Oceana Gold is refusing to confirm how many of its New Zealand staff have been made redundant, saying only fewer than 10% have been affected by a company-wide review.
Estimates of the combined workforces of the Macraes mine in East Otago and Reefton on the West Coast vary from 860 to 960 employees.
Oceana's senior financial analyst Nova Young did not directly answer ODT questions this week about numbers laid off.
She said following consultation the roles ''disestablished'' were across all parts of operations, including operators, technical professionals and management, while some roles were transferred elsewhere in New Zealand. Any other staff leaving were not being replaced.
Despite detailed redundancy questions, three times emailed to Ms Young and senior management, her response was ''less than 10%'' of Oceana's workforce was affected.
''Overall, the impact of the staff movement is less than 10% of the company's New Zealand workforce,'' she said in a statement yesterday. At its Macraes site in East Otago, up to 28 staff, or possibly more, could be involved in voluntary and imposed redundancies.
Coinciding with employment collective negotiations over five agreements covering most of 600-700 Macraes staff, about 18 were made redundant at the mine, including six who took voluntary redundancy, and possibly 10 administration staff in the Dunedin office.
Oceana's West Coast Reefton mine is scheduled for mothballing in 2015, affecting 260 employees.

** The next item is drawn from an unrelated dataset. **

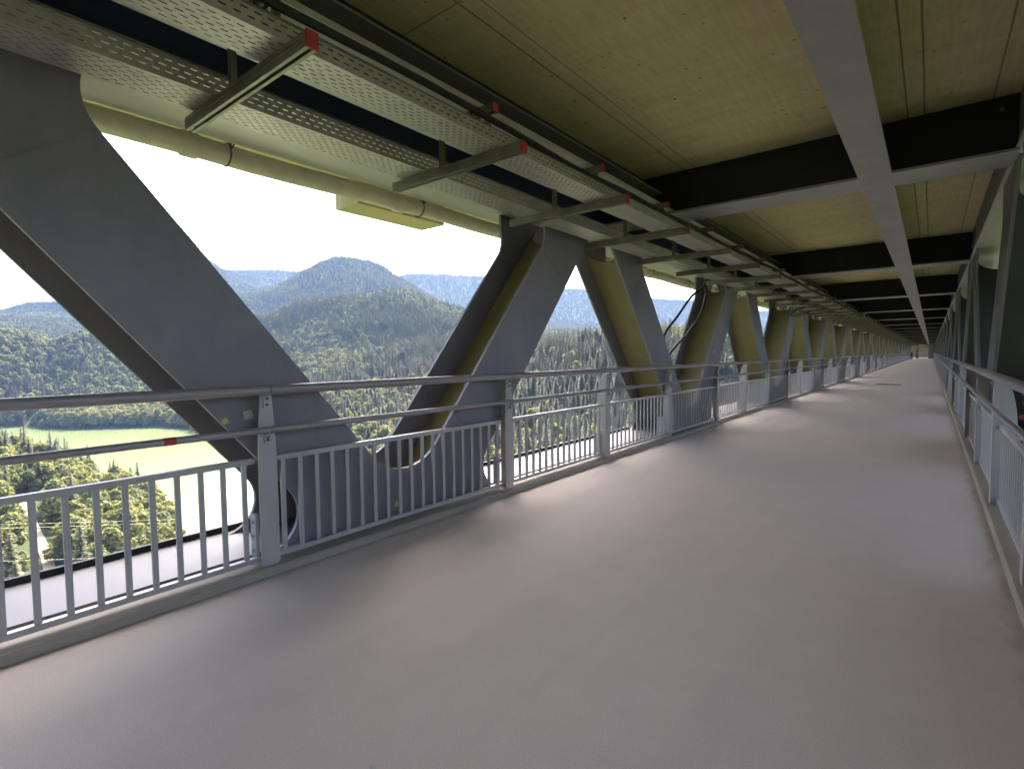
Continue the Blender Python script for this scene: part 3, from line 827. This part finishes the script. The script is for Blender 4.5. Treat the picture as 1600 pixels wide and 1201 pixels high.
# camera frame of the photograph (only used to choose which trees are near enough to be built one by one)
def in_poly(p, poly):
    c = False; n = len(poly)
    for i in range(n):
        (x1,y1),(x2,y2) = poly[i], poly[i-1]
        if (y1 > p[1]) != (y2 > p[1]) and p[0] < (x2-x1)*(p[1]-y1)/(y2-y1)+x1: c = not c
    return c
yaw, pit, rol, F = .67236, .052664, -.011063, 822.1
fw = Vector((-math.sin(yaw)*math.cos(pit), math.cos(yaw)*math.cos(pit), -math.sin(pit)))
rt0 = Vector((math.cos(yaw), math.sin(yaw), 0)); up0 = rt0.cross(fw)
rt = rt0*math.cos(rol)+up0*math.sin(rol); up = up0*math.cos(rol)-rt0*math.sin(rol)
def px(p):
    d = Vector(p)-Vector((0,0,1.6)); z = d.dot(fw)
    return (800+F*d.dot(rt)/z, 600.5-F*d.dot(up)/z)
WIN = [[(0,400),(393,745),(380,815),(0,910)], [(190,250),(560,690),(600,690),(772,405),(770,375)], [(896,428),(768,700),(806,712),(980,670),(905,440)]]

rg = random.Random(5)
cand = []      # (apparent size, kind, variant, x, y, z, scale, az, r)
def add_tree(az, r, pc, smul=1.):
    h = terrain(az, r)
    if h < -89.3: return
    x, y = -r*math.sin(R(az)), r*math.cos(R(az))
    if r < 560 and az > 76 and min((q.x-x)**2+(q.y-y)**2 for q in pth) < 36: return
    kind = 'c' if rg.random() < pc else 'b'
    s = rg.uniform(.7,1.15)*smul
    cand.append((s/r, kind, rg.randrange(3 if kind == 'c' else 4), x, y, h-.3, s, az, r))
def scatter(r0, r1, a0, a1, area, pcf, smul=1.):
    n = int((R(a1-a0))*.5*(r1*r1-r0*r0)/area)
    for _ in range(n):
        r = math.sqrt(rg.uniform(r0*r0, r1*r1)); az = rg.uniform(a0, a1)
        x, y = -r*math.sin(R(az)), r*math.cos(R(az))
        cl = noise.noise((x*.004, y*.004, 1.7))
        add_tree(az, r, min(.95, max(.03, pcf(az, r) + cl*.9)), smul)
scatter(165, 560, 70, 88, 44, lambda a, r: .12 if r < 300 else .34, 1.05)
scatter(250, 700, 8, 70, 62, lambda a, r: .62 if a < 45 else .3, 1.25)
scatter(700, 1750, 8, 88, 66, lambda a, r: .74 if a < 66 else .14, 1.35)
scatter(800, 1150, 62, 88, 60, lambda a, r: .12, 1.3)
scatter(1750, 3300, 8, 88, 110, lambda a, r: .42, 1.3)
scatter(3300, 5700, 8, 88, 230, lambda a, r: .6, 1.1)
cand.sort(reverse=True)
near, rest = [], []
for c in cand:
    ok = False
    if len(near) < 300 and c[8] < 900:
        p = px((c[3], c[4], c[5]+13*c[6]))
        ok = any(in_poly(p, w) for w in WIN)
    (near if ok else rest).append(c)
def put(o, c):
    o.location = (c[3], c[4], c[5]); o.rotation_euler = (0, 0, (c[3]*7.31) % 6.28); o.scale = (c[6], c[6], c[6]*(.92+.16*((c[4]*3.7) % 1)))
protos = {}
for c in near:
    kind, v = c[1], c[2]
    name = 'conifer_tree' if kind == 'c' else 'broadleaf_tree'
    bank = c[7] > 69 and c[8] < 570
    if bank:
        if kind == 'c': lab, gp = 'dark pointed conifer among leafy trees on the lake bank below the railing', 'conifers on the near lake bank'
        elif c[8] > 330: lab, gp = 'leafy sunlit tree on the wooded point at the water, above the middle rail', 'leafy trees on the wooded point'
        else: lab, gp = 'leafy yellow green tree beside the track below the near railing panel', 'leafy trees beside the track'
    elif c[7] < 40:
        lab, gp = (('tall conifer on the steep slope between the second and third slanted beams', 'conifers on the right slope') if kind == 'c' else
                   ('yellowish leafy tree on the steep slope between the second and third slanted beams', 'leafy trees on the right slope'))
    else:
        lab, gp = (('conifer low on the far bank between the first and second slanted beams', 'conifers on the middle bank') if kind == 'c' else
                   ('leafy tree low on the far bank between the first and second slanted beams', 'leafy trees on the middle bank'))
    if bank:
        o = thing(name, lab, 'tree', (0,0,0), gp); put(o, c)
        cr, tr = (cf_parts if kind == 'c' else bl_parts)[v]
        link('crown', cr, o); link('trunk', tr, o)
    else:
        o = link(name, (cf_all if kind == 'c' else bl_all)[v]); put(o, c); tag(o, lab, 'tree', gp)
        protos.setdefault((kind, v), o)
for kind, lst in (('c', cf_all), ('b', bl_all)):
    for v in range(len(lst)):
        if (kind, v) not in protos:
            c = next(c for c in rest if c[1] == kind and c[2] == v)
            o = link('conifer_tree' if kind == 'c' else 'broadleaf_tree', lst[v]); put(o, c); protos[kind, v] = o
            tag(o, 'single %s standing apart on the wooded hillside' % ('conifer' if kind == 'c' else 'leafy tree'), 'tree', 'trees on the hillside')
            rest.remove(c)
def forest(name, kind, label):
    pts = [c for c in rest if c[1] == kind]
    me = bpy.data.meshes.new(name); me.from_pydata([c[3:6] for c in pts], [], [])
    at = me.attributes.new('tree_scale', 'FLOAT', 'POINT'); at.data.foreach_set('value', [c[6] for c in pts])
    at = me.attributes.new('tree_turn', 'FLOAT', 'POINT'); at.data.foreach_set('value', [(c[3]*7.31) % 6.28 for c in pts])
    at = me.attributes.new('tree_variant', 'INT', 'POINT'); at.data.foreach_set('value', [c[2] for c in pts])
    o = link(name, me); tag(o, label, 'forest', kind='stuff')
    ng = bpy.data.node_groups.new(name, 'GeometryNodeTree')
    ng.interface.new_socket('Geometry', in_out='INPUT', socket_type='NodeSocketGeometry')
    ng.interface.new_socket('Geometry', in_out='OUTPUT', socket_type='NodeSocketGeometry')
    gi, go = ng.nodes.new('NodeGroupInput'), ng.nodes.new('NodeGroupOutput')
    join = ng.nodes.new('GeometryNodeJoinGeometry')
    nv = len(cf_all if kind == 'c' else bl_all)
    for v in reversed(range(nv)):
        ob = ng.nodes.new('GeometryNodeObjectInfo'); ob.transform_space = 'ORIGINAL'; ob.inputs['Object'].default_value = protos[kind, v]
        ob.inputs['As Instance'].default_value = True
        ng.links.new(ob.outputs['Geometry'], join.inputs[0])
    iop = ng.nodes.new('GeometryNodeInstanceOnPoints'); iop.inputs['Pick Instance'].default_value = True
    def attr(nm, t):
        n = ng.nodes.new('GeometryNodeInputNamedAttribute'); n.data_type = t; n.inputs[0].default_value = nm
        return n.outputs[0]
    cx = ng.nodes.new('ShaderNodeCombineXYZ')
    ng.links.new(attr('tree_turn','FLOAT'), cx.inputs[2])
    e2r = ng.nodes.new('FunctionNodeEulerToRotation'); ng.links.new(cx.outputs[0], e2r.inputs[0])
    ng.links.new(gi.outputs[0], iop.inputs['Points']); ng.links.new(join.outputs[0], iop.inputs['Instance'])
    ng.links.new(attr('tree_variant','INT'), iop.inputs['Instance Index'])
    ng.links.new(e2r.outputs[0], iop.inputs['Rotation']); ng.links.new(attr('tree_scale','FLOAT'), iop.inputs['Scale'])
    ng.links.new(iop.outputs[0], go.inputs[0])
    md = o.modifiers.new('trees', 'NODES'); md.node_group = ng
    return o
forest('conifer_forest', 'c', 'conifers covering the hills beyond the lake')
forest('broadleaf_forest', 'b', 'leafy woods covering the hills beyond the lake')
print('trees', len(near), len(rest))

# ---- two small white houses far off, wires over the lake
def house(az, r, L, label):
    h = terrain(az, r)
    t = thing('farmhouse', label, 'house', (-r*math.sin(R(az)), r*math.cos(R(az)), h))
    t.rotation_euler = (0, 0, R(az+12))
    MB().prism([(-L*.3,-2),(L*.3,-2),(L*.3,6),(0,9.5),(-L*.3,6)], 'y', -L/2, L/2).build('wall', M['white_wall'], t).rotation_euler = (0,0,R(90))
    MB().prism([(-L*.36,5.6),(0,10),(L*.36,5.6),(L*.36,6.2),(0,10.7),(-L*.36,6.2)], 'y', -L/2-1, L/2+1).build('roof', M['roof_tile'], t).rotation_euler = (0,0,R(90))
    w = MB()
    for i in range(5):
        for z in (1., 3.6): w.box(-L/2+L*(i+.35)/5, -L/2+L*(i+.65)/5, -L*.3-.05, -L*.3+.05, z, z+1.4)
    w.build('window_row', M['rubber'], t)
house(64.3, 4300, 30, 'tiny white farmhouse on the hazy hillside left of the peak')
house(31.6, 4300, 34, 'tiny white farmhouse on the blue hillside between the second and third slanted beams')
def wire(p0, p1, sag, label):
    pts = []
    for i in range(41):
        t = i/40; p = Vector(p0).lerp(Vector(p1), t); p.z -= sag*4*t*(1-t); pts.append(p)
    tag(MB().tube(pts, .022, 6).build('power_line', M['wire']), label, 'wire')
def az_pt(az, el, d): return (-d*math.sin(R(az)), d*math.cos(R(az)), 1.6+d*math.tan(R(el)))
wire(az_pt(92,-10.6,150), az_pt(56,-15.6,190), .8, 'upper pale overhead wire above the lake, seen through the balusters')
wire(az_pt(92,-10.9,150), az_pt(56,-15.85,190), .8, 'middle pale overhead wire above the lake, close under the upper one')
wire(az_pt(92,-13.0,140), az_pt(58,-18.8,165), .8, 'lowest pale overhead wire, crossing the trees below the near railing')

# ---- haze
hz = MB().box(-7600, 7600, -7600, 7600, -112, 1000)
hm = bpy.data.materials.new('haze_air'); hm.use_nodes = True; nt = hm.node_tree; nt.nodes.clear()
out = nt.nodes.new('ShaderNodeOutputMaterial'); pv = nt.nodes.new('ShaderNodeVolumePrincipled')
pv.inputs['Color'].default_value = (.185,.29,.49,1); pv.inputs['Density'].default_value = 1.35e-4; pv.inputs['Anisotropy'].default_value = 0.
nt.links.new(pv.outputs[0], out.inputs['Volume'])
tag(hz.build('haze', hm), kind='stuff')
HAZE = bpy.data.objects['haze']

# ------------------------------------------------------------------ light
SUN_EL, SUN_AZ = 50, 37       # degrees; azimuth to the left of the bridge axis
w = bpy.data.worlds.new('World'); sc.world = w; w.use_nodes = True; nt = w.node_tree
sky = nt.nodes.new('ShaderNodeTexSky'); sky.sky_type = 'NISHITA'; sky.sun_disc = False
sky.sun_elevation = R(SUN_EL); sky.sun_rotation = R(-SUN_AZ); sky.altitude = 400; sky.dust_density = 8.; sky.air_density = .65; sky.ozone_density = 0.
nt.links.new(sky.outputs[0], nt.nodes['Background'].inputs[0]); nt.nodes['Background'].inputs[1].default_value = .15
sd = bpy.data.lights.new('sun', 'SUN'); sd.energy = 2.3; sd.angle = R(.5); sd.color = (1,.95,.87)
so = bpy.data.objects.new('sun', sd); col.objects.link(so)
dirv = Vector((-math.sin(R(SUN_AZ))*math.cos(R(SUN_EL)), math.cos(R(SUN_AZ))*math.cos(R(SUN_EL)), math.sin(R(SUN_EL))))
so.rotation_euler = dirv.to_track_quat('Z', 'Y').to_euler(); so.location = (0,0,60)

# ------------------------------------------------------------------ camera, render
cd = bpy.data.cameras.new('camera'); cam = bpy.data.objects.new('camera', cd); col.objects.link(cam)
cd.sensor_width = 36; cd.lens = F/1600*36; cd.clip_start = .05; cd.clip_end = 20000
cam.matrix_world = Matrix(((rt.x,up.x,-fw.x,0),(rt.y,up.y,-fw.y,0),(rt.z,up.z,-fw.z,1.6),(0,0,0,1)))
sc.camera = cam
vs = sc.view_settings; vs.view_transform = 'Standard'; vs.look = 'None'; vs.gamma = 1; vs.exposure = 3.0; vs.use_curve_mapping = False
cy = sc.cycles
cy.max_bounces = 9; cy.diffuse_bounces = 6; cy.glossy_bounces = 4; cy.transmission_bounces = 3; cy.transparent_max_bounces = 12; cy.volume_bounces = 0
cy.use_adaptive_sampling = True; cy.adaptive_threshold = .015
cy.sample_clamp_indirect = 8
try:
    cy.use_denoising = True; cy.denoiser = 'OPENIMAGEDENOISE'
except Exception as ex: print('no denoiser', ex)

The Oceana job losses follow hundreds of Otago-wide jobs lost in recent months.
The Amalgamated Workers Union (AWU), which represents the majority of Macraes staff, had been negotiating five Oceana collective agreements recently, as well as laboratory division terms.
AWU spokesman Calvin Fisher confirmed, when contacted yesterday, the end of negotiations and redundancies in the areas in which the union had representation.
He said the ''majority of staff'' had ''taken a mature outlook'' to the difficult times the resource sector was facing, due to escalating production costs and soft global gold prices.
''There's been a 40% plunge in gold's price. While it has been around $US1270-$US1300 the [gold production] sector is still reeling,'' Mr Fisher said.
Ms Young confirmed renegotiation of collective employment agreements, which expired mid-year, was now complete.
''Union members are to be commended for their understanding of the impact of the lower gold price on the business and the cost reductions and efficiencies that have been agreed,'' she said.
Oceana achieved a turnaround with its third quarter report, released this week, not only booking a much improved profit, but signalling expectations of a strong finish to the end of the year, buoyed by higher than expected copper production in the Philippines.
Similarly, analysts see a strong full-year result for the 2013 calendar year, but are looking for management outlook comment, specifically on the ore grades available for mining at Macraes for the start of 2014.
Mr Fisher said an Oceana presentation to staff during negotiations had outlined policies of non-replacement and why there was the need for a ''productivity drive''.
''The continuation of the mine is reflected in the wage settlement,'' he said.
When asked about pay rises or wage freezes in the negotiations, Mr Fisher said there had been a range of settlements in the separate contracts, with a ''mix of adjustments'' around holidays, wages and rostering of days on and off work. Some staff had lost wages from rostering changes.
Ms Young said a company-wide wage freeze had been implemented and Oceana remained ''focused on improving efficiencies in all of our business units''.
As far back as early July, Oceana signalled it wanted to make $US100 million in savings this financial year, which includes deferral of pre-stripping material above gold bearing ore at Macraes.
To offset rising costs and soft global gold prices, Oceana in June initiated the operational review at Macraes, its Reefton mine on the West Coast and its gold-copper Didipio mine in the northern Philippines, which has in the past four months started ramping up production.